Kim
I regularly read a blog Joy Unexpected by Yvonne. I forget how I found her blog, probably from a blogroll somewhere. I read her post that was a letter to her body, it was amazing. Then I started poking around and read that she was brought up similar to me in regards to religion and God. I think her family might have been a bit more extreme but not by much.

She is going through a pretty rough patch and is exploring her interest and her lack of interest in having a relationship with God. When I read her entries I can completely understand where she is coming from; and if had written a blog in my early twenties I would have written many of the same insights and feelings.

Today she writes about her recent struggles and how she is trying to give God a chance but finds it difficult to shake the memories and indoctrinating of her childhood.

Since I rarely talk about my own personal faith because in no way do I want the exposure to be known as a failure or hypocrite I thought I would paste what I wrote in her comments here.

My Comment to Yvonne:
I grew up with "Like a thief in the night" and still believe it will be like that, but I am no longer scared because I now have a desire to know God and I have assurance that I am saved. The scariest part of growing up in a strict Bible Thumping family and church was thinking I could lose my salvation.
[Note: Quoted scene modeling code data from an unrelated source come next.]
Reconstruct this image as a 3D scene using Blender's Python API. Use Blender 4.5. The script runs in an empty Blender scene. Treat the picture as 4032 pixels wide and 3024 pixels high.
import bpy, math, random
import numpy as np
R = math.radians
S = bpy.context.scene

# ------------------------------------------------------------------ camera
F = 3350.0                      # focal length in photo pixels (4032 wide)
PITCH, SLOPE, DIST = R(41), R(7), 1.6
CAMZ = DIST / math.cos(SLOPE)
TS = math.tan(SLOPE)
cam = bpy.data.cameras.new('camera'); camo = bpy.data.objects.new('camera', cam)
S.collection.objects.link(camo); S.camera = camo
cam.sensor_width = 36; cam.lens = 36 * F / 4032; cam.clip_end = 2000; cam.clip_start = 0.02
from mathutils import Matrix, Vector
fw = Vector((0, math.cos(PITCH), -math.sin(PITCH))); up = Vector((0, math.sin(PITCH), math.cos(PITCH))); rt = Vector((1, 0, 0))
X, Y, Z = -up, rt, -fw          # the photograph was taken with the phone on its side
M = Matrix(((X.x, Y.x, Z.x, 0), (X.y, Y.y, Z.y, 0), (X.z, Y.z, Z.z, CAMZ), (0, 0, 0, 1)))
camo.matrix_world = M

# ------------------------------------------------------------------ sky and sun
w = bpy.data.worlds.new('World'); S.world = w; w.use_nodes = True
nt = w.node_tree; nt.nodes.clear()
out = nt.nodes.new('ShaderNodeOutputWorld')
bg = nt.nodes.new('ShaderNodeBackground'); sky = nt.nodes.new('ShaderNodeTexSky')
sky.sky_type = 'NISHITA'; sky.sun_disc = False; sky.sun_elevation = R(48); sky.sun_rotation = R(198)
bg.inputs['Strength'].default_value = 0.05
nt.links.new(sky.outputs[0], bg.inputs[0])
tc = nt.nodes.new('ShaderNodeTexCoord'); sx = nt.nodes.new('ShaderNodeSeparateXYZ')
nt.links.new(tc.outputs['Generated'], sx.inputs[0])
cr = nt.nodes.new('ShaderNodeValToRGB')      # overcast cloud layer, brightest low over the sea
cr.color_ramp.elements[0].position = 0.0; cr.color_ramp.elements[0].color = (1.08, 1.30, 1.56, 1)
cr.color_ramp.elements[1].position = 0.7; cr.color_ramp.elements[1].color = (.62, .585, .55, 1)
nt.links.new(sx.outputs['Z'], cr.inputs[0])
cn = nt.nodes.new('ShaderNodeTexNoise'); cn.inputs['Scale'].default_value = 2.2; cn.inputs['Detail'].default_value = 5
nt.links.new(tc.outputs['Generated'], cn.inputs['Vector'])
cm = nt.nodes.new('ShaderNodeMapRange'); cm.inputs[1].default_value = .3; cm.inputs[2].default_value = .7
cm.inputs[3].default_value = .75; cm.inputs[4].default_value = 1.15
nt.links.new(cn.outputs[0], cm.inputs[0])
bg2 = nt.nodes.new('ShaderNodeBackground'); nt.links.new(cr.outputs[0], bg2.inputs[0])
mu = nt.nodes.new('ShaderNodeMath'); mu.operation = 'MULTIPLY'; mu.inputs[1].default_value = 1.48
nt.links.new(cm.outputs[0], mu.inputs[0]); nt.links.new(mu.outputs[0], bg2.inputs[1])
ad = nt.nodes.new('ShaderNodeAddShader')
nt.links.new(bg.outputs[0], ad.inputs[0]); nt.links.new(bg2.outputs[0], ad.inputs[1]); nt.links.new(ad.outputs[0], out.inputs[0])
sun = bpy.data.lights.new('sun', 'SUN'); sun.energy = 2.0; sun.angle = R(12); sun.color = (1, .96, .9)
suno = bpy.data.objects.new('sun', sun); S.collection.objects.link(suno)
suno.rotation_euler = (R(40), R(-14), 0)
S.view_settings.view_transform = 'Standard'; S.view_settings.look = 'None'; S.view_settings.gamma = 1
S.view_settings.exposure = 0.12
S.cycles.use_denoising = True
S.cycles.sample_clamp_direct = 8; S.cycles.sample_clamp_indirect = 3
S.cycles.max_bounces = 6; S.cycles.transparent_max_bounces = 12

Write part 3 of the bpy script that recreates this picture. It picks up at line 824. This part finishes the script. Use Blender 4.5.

That was the crux of my hang ups. For example: If I willfully said G-d Damn would that be the unforgivable sin? And yet even with that fear I just didn't care and tried to work it into every conversation. I wanted to live my life and all this religion was holding me back.

I went to one of the most strict Christian Fundamental University in the US, Bob Jones. I also graduated from Bob Jones Academy. There was a time I woke up from a nap and it seemed like no one was on my dorm floor. I completely panicked that the rapture had taken place and I was left. I was quietly crying while walking down the hall looking for someone, someone else that was left.

What I find so incredibly sad is that there is a whole generation rejecting God's love and grace because of the fear and legalism our parents shoved down our throats. Will the parents and pastors be held responsible for their children's rejection of God? I don't know, but I sure hope that I am able to show God's amazing Grace to my daughter, family, and friends.

At my lowest point I looked up a Stephen's Ministry in my area. It saved my life, literally, because death felt like the only option. I hope that whatever it is you choose to help you through this rough time it will reveal the love that God has, not His wrath. I wasted a lot of years doing it my way, and believe me, my way had to have been the hardest way.

On a side note of fear and how I still can't shake my legalistic upbringing. Because God had to complete break me by leaving me with nothing but faith, I can't help but think that if I turn away from God again to do my own thing he will use the death my daughter to bring me back to Him. How messed up is that?